Tosia Schneider
Journey Description
Born in 1928, Tosia (Szechter) Schneider grew up in Horodenka, Poland, with her parents and younger brother, Julek. When the Second World War began in 1939, Schneider’s childhood came to a hasty end as the Soviets took control of her town. As the war progressed and the Nazis pushed east into the Soviet Union, Schneider’s family avoided several mass shootings by hiding in a flour mill where her father worked.
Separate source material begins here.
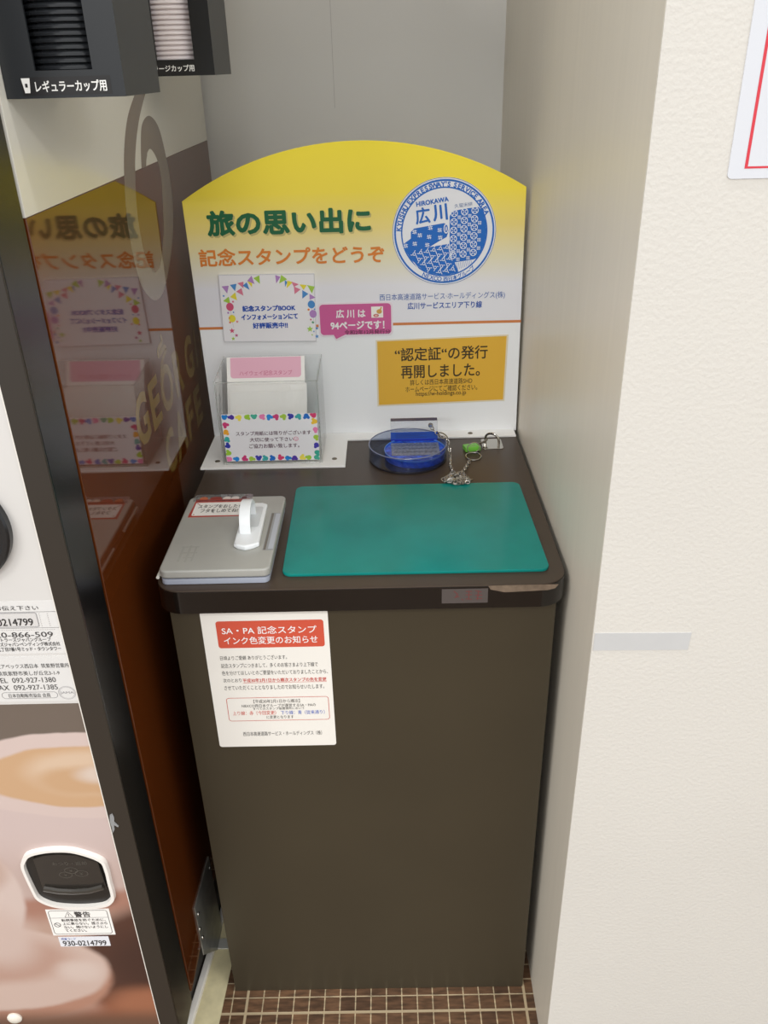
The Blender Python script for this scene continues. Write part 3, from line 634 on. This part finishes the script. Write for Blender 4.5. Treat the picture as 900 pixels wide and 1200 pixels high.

After her family was forced into the Horodenka ghetto, her mother conducted a secret school for Schneider and her friends in violation of Nazi law. When the ghetto was liquidated in 1941, Schneider moved with her mother and brother to the ghetto in nearby Tluste. Her father was allowed to stay behind at the flour mill, but he was soon arrested and killed. Schneider's mother died of typhus in the winter of 1942, and she and her brother made their way to the Lisowce Labor Camp. During an SS raid in 1943, Schneider’s brother was killed, leaving her alone. She wanted to join a partisan group, but narrowly avoided death when the group she made contact with was ambushed by the Nazis.
After the war Schneider lived with cousins in Czernowicz, Romania. There, she met Alfred Schneider who taught her English. After she immigrated to the United States in 1949, Schneider reconnected with Alfred. They married the following year and eventually settled in Atlanta, where Alfred worked at Georgia Tech as a nuclear engineer. Schneider raised three sons and became an active member of The Temple on Peachtree Street in Atlanta where she taught Hebrew School for many years.